Ergun ağabeyin olağanüstü bir çalışkanlığı vardı.
1970’li yılların başında; o zaman çıkardığımız bir dergi için yazı istemeye
gitmiştik. Kendisi Tercüman
gazetesinde köşe yazıları yazıyordu. Ahmet Kabaklı Hocamız da aynı gazetede
yazıyor ve geceleri Yüksek Öğretmen Okulu’na derslere geliyordu. O vesile ile
iki büyüğümüzü de o zamanlardan tanımak nasip oldu. Kısmet oldu, Kabaklı ile de
kuruluşunda da bulunduğumuz Türk Edebiyatı Vakfı’nda çalıştık.
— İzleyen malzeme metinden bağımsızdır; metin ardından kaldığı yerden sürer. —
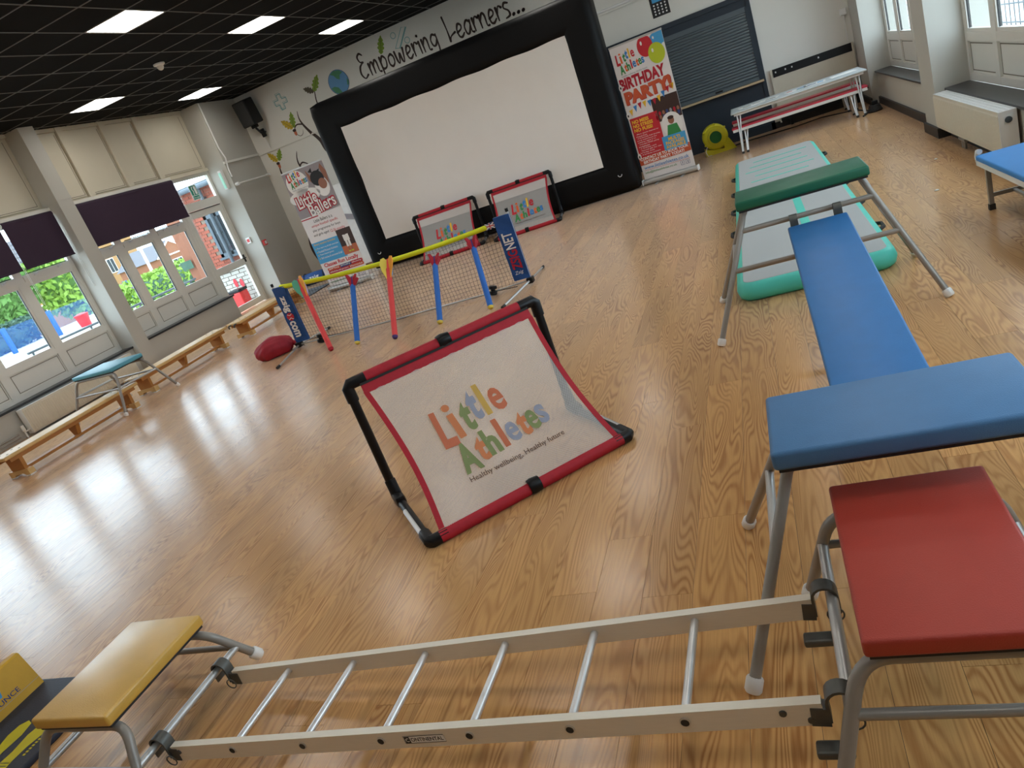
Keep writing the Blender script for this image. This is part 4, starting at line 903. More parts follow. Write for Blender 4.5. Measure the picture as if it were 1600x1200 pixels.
for side, x in ((0, 0.0), (1, NW)):
    s = 1 if side == 0 else -1
    post = MB().cyl((x, 0, 0.04), (x, 0, 0.80), 0.014, 10).build('post', 'shiny_tube', tn, 40)
    MB().cyl((x, 0, 0.79), (x, 0, 0.825), 0.017, 10).build('post_cap', 'black_plastic', post, 40)
    MB().rbox((x - 0.035, -0.045, 0.02), (x + 0.035, 0.045, 0.085), 0.012).build('base_joint', 'black_plastic', tn, 40)
    MB().cyl((x + s * 0.03, 0.62, 0.016), (x, 0, 0.05), 0.012, 8).cyl((x + s * 0.12, -0.66, 0.016), (x, 0, 0.05), 0.012, 8).build('foot', 'shiny_tube', tn, 40)
    MB().cyl((x + s * 0.125, -0.70, 0.015), (x + s * 0.118, -0.64, 0.017), 0.016, 8).cyl((x + s * 0.032, 0.66, 0.015), (x + s * 0.029, 0.60, 0.017), 0.016, 8).build('foot_cap', 'black_rubber', tn, 40)
    xa, xb = (-0.012, 0.165) if side == 0 else (NW - 0.165, NW + 0.012)
    sl = MB().grid(lambda a, b: V((xa + (xb - xa) * a, -0.022 - 0.006 * math.sin(b * 19 + a * 3), 0.085 + 0.685 * b)), 6, 20).grid(lambda a, b: V((xa + (xb - xa) * a, 0.022, 0.085 + 0.685 * b)), 2, 2).box((xa, -0.02, 0.085), (xb, 0.02, 0.77)).build('sleeve', 'sleeve_blue', tn)
    xm = (xa + xb) / 2
    if side == 0:   # reads downwards
        sfn = lambda a, b: V((xm + b, -0.0335, 0.66 - a))
        lettering('zsig', 'ink_white', sl, sfn, 0.0, -0.055, 0.20, 0.115, 0.035)
        bl_ = flat(disc(0.255, -0.0, 0.048, 0.05, 18), 'ink_red', sl, sfn, 'print_ball'); ribbon([(0.225, 0.03), (0.24, 0.0), (0.225, -0.03)], [0.008] * 3, 'ink_white', bl_, lambda a, b: V((xm + b, -0.035, 0.66 - a)), 'ball_seam'); ribbon([(0.288, 0.03), (0.27, 0.0), (0.288, -0.03)], [0.008] * 3, 'ink_white', bl_, lambda a, b: V((xm + b, -0.035, 0.66 - a)), 'ball_seam')
        lettering('com', 'ink_white', sl, sfn, 0.31, -0.05, 0.20, 0.085, 0.035)
    else:           # reads upwards
        sfn = lambda a, b: V((xm - b, -0.0335, 0.20 + a))
        lettering('ZSIG', 'ink_crimson', sl, sfn, 0.0, -0.055, 0.21, 0.11, 0.03)
        lettering('NET', 'ink_white', sl, sfn, 0.22, -0.055, 0.175, 0.11, 0.02)
        lettering('Zsig', 'ink_white', sl, lambda a, b: V((xm + a, -0.0335, 0.135 + b)), -0.05, 0.0, 0.10, 0.045, 0.0, 0.3, 0.1)
MB().cyl((0.03, -0.0, 0.05), (NW * 0.33, -0.0, 0.03), 0.011, 8).cyl((NW * 0.33, 0, 0.03), (NW - 0.6, 0, 0.03), 0.011, 8).cyl((NW - 0.6, 0, 0.03), (NW - 0.03, 0, 0.05), 0.009, 8).build('ground_bar', 'shiny_tube', tn, 40)
for x in (0.33, NW - 0.43): MB().lathe([(0.028, -0.05), (0.045, -0.04), (0.045, -0.01), (0.025, -0.005), (0.025, 0.01), (0.045, 0.015), (0.045, 0.045), (0.02, 0.05)], (x, -0.02, 0.055), (0.2, 0.2, 1), 12).build('clamp', 'black_plastic', tn, 40)

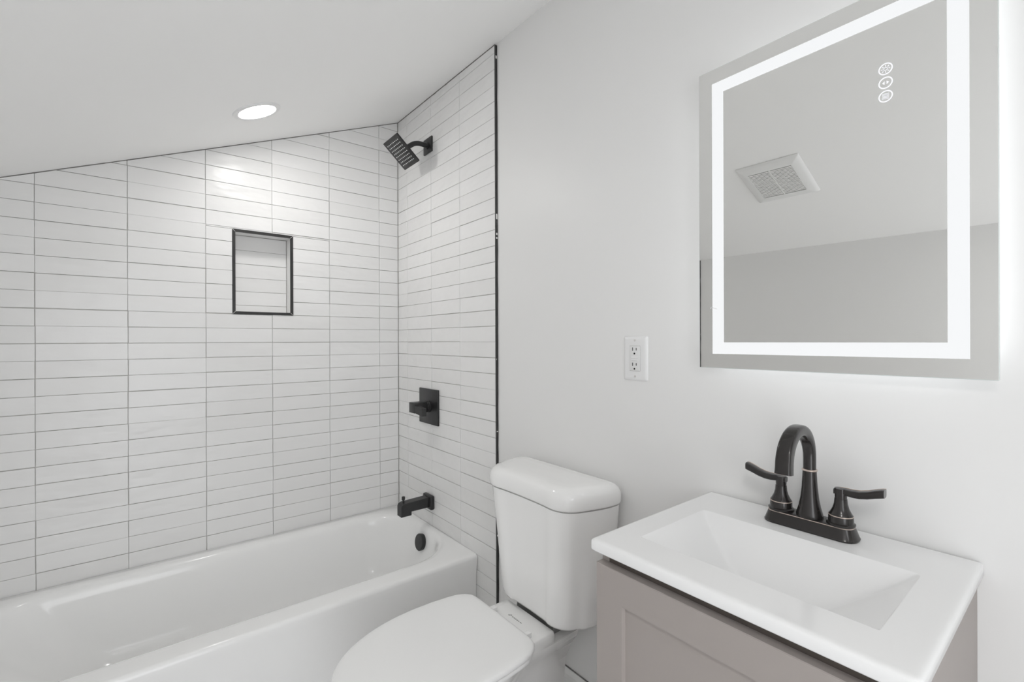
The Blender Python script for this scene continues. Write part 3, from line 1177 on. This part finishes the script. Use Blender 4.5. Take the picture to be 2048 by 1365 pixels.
# sink top with integrated basin
vt = thing('sink_top', 'glossy white vanity sink top with rectangular basin', 'sink', (-0.2, -1.914, CTOP))
SX0, SX1 = -0.338, -0.121           # basin opening in x
SY0, SY1 = -2.0895, -1.7410         # basin opening in y
DEP = 0.105


def sink_h(x, y):
    if not (SX0 < x < SX1 and SY0 < y < SY1):
        return 0.0
    e = lambda d, m, c=0.006: m * (math.sqrt(d * d + c * c) - c)
    dl, dr = SY1 - y, y - SY0
    db, df = SX1 - x, x - SX0
    # ramps: side ramps steepen towards the middle, back wall slopes, front wall steep
    left = 0.70 * dl
    right = 0.70 * dr
    back = 0.60 * db + 4.5 * db * db
    front = 3.2 * df
    k = 0.0030
    vals = [left, right, back, front, DEP]
    m = min(vals)
    s = sum(math.exp(-(v - m) / k) for v in vals)
    h = m - k * math.log(s)
    return max(0.0, h) if h > 0 else 0.0


def top_h(x, y):
    h = -sink_h(x, y)
    # shallow raised ledge along the back, behind the faucet line
    if x > -0.112 and VY0 + .03 < y < VY1 - .03:
        t = min(1, (x + 0.112) / 0.010)
        h += 0.0
    return h


bm = bmesh.new()
xb, xf = PX - .0005, VXF
ny, nx = 130, 118


def refine(lo, hi, n, brk):
    base = [lo + (hi - lo) * i / n for i in range(n + 1)]
    for b in brk:
        base += [b - .004, b - .002, b - .0007, b, b + .0007, b + .002, b + .004]
    base = sorted(set(round(q, 5) for q in base if lo <= q <= hi))
    out = [base[0]]
    for q in base[1:]:
        if q - out[-1] > 0.0004:
            out.append(q)
    return out


RB = 0.0060                     # eased edge
xs = refine(xf + RB, xb - .001, nx, (SX0, SX1))
ys = refine(VY0 + RB, VY1 - RB, ny, (SY0, SY1))
grid = [[bm.verts.new((x, y, VT + top_h(x, y))) for y in ys] for x in xs]
for i in range(len(xs) - 1):
    for j in range(len(ys) - 1):
        bm.faces.new((grid[i][j], grid[i + 1][j], grid[i + 1][j + 1], grid[i][j + 1]))
# skirt: walk the border and drop with an eased edge
bord = [grid[i][0] for i in range(len(xs))] + [grid[-1][j] for j in range(1, len(ys))] + [grid[i][-1] for i in range(len(xs) - 2, -1, -1)] + [grid[0][j] for j in range(len(ys) - 2, 0, -1)]


def outset(v, d, dz):
    x, y = v.co.x, v.co.y
    if abs(x - xs[0]) < 1e-6 and (abs(y - ys[0]) < 1e-6 or abs(y - ys[-1]) < 1e-6):
        d *= .80
    if abs(x - xs[0]) < 1e-6:
        x -= d
    if abs(x - xs[-1]) < 1e-6:
        x += min(d, .001)
    if abs(y - ys[0]) < 1e-6:
        y -= d
    if abs(y - ys[-1]) < 1e-6:
        y += d
    return bm.verts.new((x, y, VT - dz))


prev = bord
for d, dz in ((RB * .38, RB * .08), (RB * .71, RB * .29), (RB * .92, RB * .62), (RB, RB), (RB, .0190), (RB * .7, .0215), (0, .0225)):
    cur = [outset(q, d, dz) for q in bord]
    for i in range(len(bord)):
        j = (i + 1) % len(bord)
        bm.faces.new((prev[i], prev[j], cur[j], cur[i]))
    prev = cur
# underside rim
und = [bm.verts.new((min(max(q.co.x, SX0 - .012), SX1 + .012), min(max(q.co.y, SY0 - .012), SY1 + .012), VT - .0225)) for q in prev]
for i in range(len(prev)):
    j = (i + 1) % len(prev)
    try:
        bm.faces.new((prev[i], prev[j], und[j], und[i]))
    except ValueError:
        pass
bmesh.ops.remove_doubles(bm, verts=bm.verts[:], dist=1e-5)
obj('sink_basin', bm, TOPW, vt, smooth=60)
bm = bmesh.new()
lathe(bm, [(0.021, -0.002), (0.021, 0.001), (0.018, 0.002), (0.014, 0.0015), (0.013, 0.005), (0.001, 0.006)], (-0.295, -1.9155, VT - DEP + .001), 28)
obj('sink_drain', bm, BRONZE, vt, smooth=40)

# ------------------------------------------------------------------ faucet
FXC, FYC = -0.0590, -1.9172
fa = thing('bathroom_faucet', 'dark bronze two-handle arched faucet on the white sink top', 'faucet', (FXC, FYC, VT))
# tapered oblong base
bm = bmesh.new()
FB = VT + 0.0003


def oblong(hx, hy, z, n=2.6):
    out = []
    N = 56
    for i in range(N):
        t = 2 * PI * i / N
        c, s = math.cos(t), math.sin(t)
        r = min(hx, hx)
        # stadium: semicircles at the y-ends
        x = hx * math.copysign(abs(c) ** .8, c)
        yv = (hy - hx) * (1 if s > 0.0001 else (-1 if s < -.0001 else 0)) + hx * math.copysign(abs(s) ** .8, s)
        if abs(s) <= .0001:
            yv = 0
        out.append(Vector((FXC + x, FYC + yv, z)))
    return out


rings = [oblong(.0265, .0775, FB), oblong(.0270, .0780, FB + .0025), oblong(.0258, .0768, FB + .0045), oblong(.0210, .0712, FB + .0205), oblong(.0200, .0702, FB + .0230),
         oblong(.0185, .0687, FB + .0238), oblong(.010, .0560, FB + .0238)]
loft(bm, rings)
base = obj('base_plate', bm, BRONZE, fa, smooth=40)
bm = bmesh.new()
loft(bm, [oblong(.0207, .0709, FB + .0208), oblong(.0212, .0714, FB + .0216), oblong(.0205, .0707, FB + .0224)], cap0=False, cap1=False)
obj('edge_line', bm, BRONZE_E, base, smooth=60)
# centre column
bm = bmesh.new()
CB = FB + .0232
lathe(bm, [(.0218, 0), (.0222, .003), (.0210, .008), (.0178, .020), (.0150, .036), (.0131, .055), (.0119, .075), (.0114, .0860)], (FXC, FYC, CB), 40)
obj('column', bm, BRONZE, fa, smooth=60)
bm = bmesh.new()
lathe(bm, [(.0095, .0850), (.0122, .0855), (.0131, .0866), (.0131, .0876), (.0122, .0886), (.0095, .0890)], (FXC, FYC, CB), 40)
obj('collar', bm, BRONZE_E, fa, smooth=60)
# arched spout
bm = bmesh.new()
z_s = CB + .0885
pts, secs = [], []
RA = 0.0565
top_s = z_s + 0.0225
for i in range(5):
    t = i / 4
    pts.append(Vector((FXC, FYC, z_s - .003 + (top_s - z_s + .003) * t)))
    secs.append((.0106, .0106))
for i in range(1, 25):
    a = i / 24 * PI
    pts.append(Vector((FXC - RA + RA * math.cos(a), FYC, top_s + RA * math.sin(a) * 1.0)))
    t = i / 24
    secs.append((.0106 + .0024 * t, .0106 - .0002 * t))
tipz = top_s
for i in range(1, 5):
    t = i / 4
    pts.append(Vector((FXC - 2 * RA - .0015 * t, FYC, tipz - .012 * t)))
    secs.append((.0130 + .0004 * t, .0104))
rings = []
for i, p in enumerate(pts):
    a = pts[max(0, i - 1)]
    b = pts[min(len(pts) - 1, i + 1)]
    t = (b - a).normalized()
    up_ = Vector((0, 1, 0))
    nr = up_.cross(t).normalized()
    wv, hv = secs[i]
    pw = 2.0 + 2.6 * min(1, max(0, (i - 5) / 18))
    ring = []
    for k in range(32):
        th = 2 * PI * k / 32
        c, s = math.cos(th), math.sin(th)
        ring.append(p + up_ * (wv * math.copysign(abs(c) ** (2 / pw), c)) + nr * (hv * math.copysign(abs(s) ** (2 / pw), s)))
    rings.append(ring)
loft(bm, rings)
obj('spout', bm, BRONZE, fa, smooth=50)
# two handles
for s in (1, -1):
    hy = FYC + s * 0.0500
    bm = bmesh.new()
    HB = FB + .0225
    lathe(bm, [(.0215, 0), (.0222, .0015), (.0222, .004), (.0195, .0055), (.0190, .0165), (.0183, .0190), (.0160, .0225), (.0125, .0300), (.0105, .0380), (.0098, .0465)], (FXC, hy, HB), 36)
    h = obj('handle', bm, BRONZE, fa, smooth=40)
    bm = bmesh.new()
    lathe(bm, [(.0192, .0168), (.0195, .0174), (.0192, .0180), (.0186, .0182)], (FXC, hy, HB), 36)
    obj('edge_line', bm, BRONZE_E, h, smooth=60)
    # lever: a flattened S-curved bar that starts over the stem
    bm = bmesh.new()
    z0 = HB + .0460
    lathe(bm, [(.0092, 0), (.0095, .012), (.0095, .019), (.001, .0195)], (FXC, hy, z0), 24)
    prof = [(-.0095, .0150, .0050), (-.004, .0160, .0052), (.006, .0155, .0056), (.016, .0130, .0060), (.028, .0118, .0064), (.040, .0130, .0068), (.050, .0155, .0072), (.059, .0172, .0074), (.0635, .0176, .0070)]
    lean = Vector((-0.10 if s > 0 else 0.02, s, 0)).normalized()
    side = Vector((-lean.y, lean.x, 0))
    rings = []
    rise = 0.0125 if s > 0 else 0.0095
    for i, (d, zz, hh) in enumerate(prof):
        c = Vector((FXC, hy, z0)) + lean * d + Vector((0, 0, zz + max(0, d) / .0668 * rise - .002))
        wv = .0078 + .0012 * max(0, d) / .06
        ring = []
        for k in range(20):
            th = 2 * PI * k / 20
            cc, ss = math.cos(th), math.sin(th)
            pw = 4.0
            ring.append(c + side * (wv * math.copysign(abs(cc) ** (2 / pw), cc)) + Vector((0, 0, hh * math.copysign(abs(ss) ** (2 / pw), ss))))
        rings.append(ring)
    loft(bm, rings)
    obj('lever', bm, BRONZE, h, smooth=45)
    bm = bmesh.new()
    # paler line along the lever's upper edge
    lpts = []
    for (d, zz, hh) in prof[1:]:
        wv = .0078 + .0012 * max(0, d) / .06
        lpts.append(Vector((FXC, hy, z0)) + lean * d - side * (wv * .93 * s) + Vector((0, 0, zz + max(0, d) / .0668 * rise - .002 + hh * .93)))
    sweep(bm, lpts, [(.0007, .0007)] * len(lpts), 6, up=Vector((0, 0, 1)))
    obj('edge_line', bm, BRONZE_E, h)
Ergun ağabeyin
de vefatından sonra bıraktığı yerden aynı hizmete devam etmek kısmet oldu. Her
ikisine de rahmetler diliyorum. Ebussuud
Tefsiri Mısır’da El Ezher Üniversitesi’nde ders kitabı olarak okutuluyor,
ancak Tokatlı bir Türk olan Ebussuud Efendi’nin aslı Arapça olan eserinin
Türkçesi yoktu. Ergun ağabey Diyanet İslam
Ansiklopedisi’nin de başlatıcısı ve fikir babasıdır. Bu meseleyi fark
ediyor, bir heyet kuruyor ve gerçekleştiriyor. Bu eser bile diğerleri ile amel
defterinin açık olduğunun belgesidir.
Boğaziçi
Yayınları’nın bir ara eski bulunduğu binanın hizasında bir kitabevi de açtı ama
devam edemedi, niçin?
Doğrudur. Boğaziçi Yayınları da ayaküstü görünür
yerlerde satış yeri açmayı denedi. Ancak Cağaloğlu’nun bölge olarak turizme
kayması, binaların otele dönüşmesi sebebi ile yer ve imkân bırakmadı. Denemeler
de başarısız oldu.
Geçmiş
yıllarda yayınevi bünyesinde aylık edebiyat, sanat ve fikir dergisi Boğaziçi
çıktı, sonra kapandı. Yayınevi bünyesinde dergicilik zor mu, devam ettirmeyi
düşünüyor musunuz?
Ben bu mahallenin 1970’li yıllardan kalma
dergicisiyim. Pınar, Türk Edebiyatı, Boğaziçi dergileri gibi… Dergiler başlı başına yazar okullarıdır.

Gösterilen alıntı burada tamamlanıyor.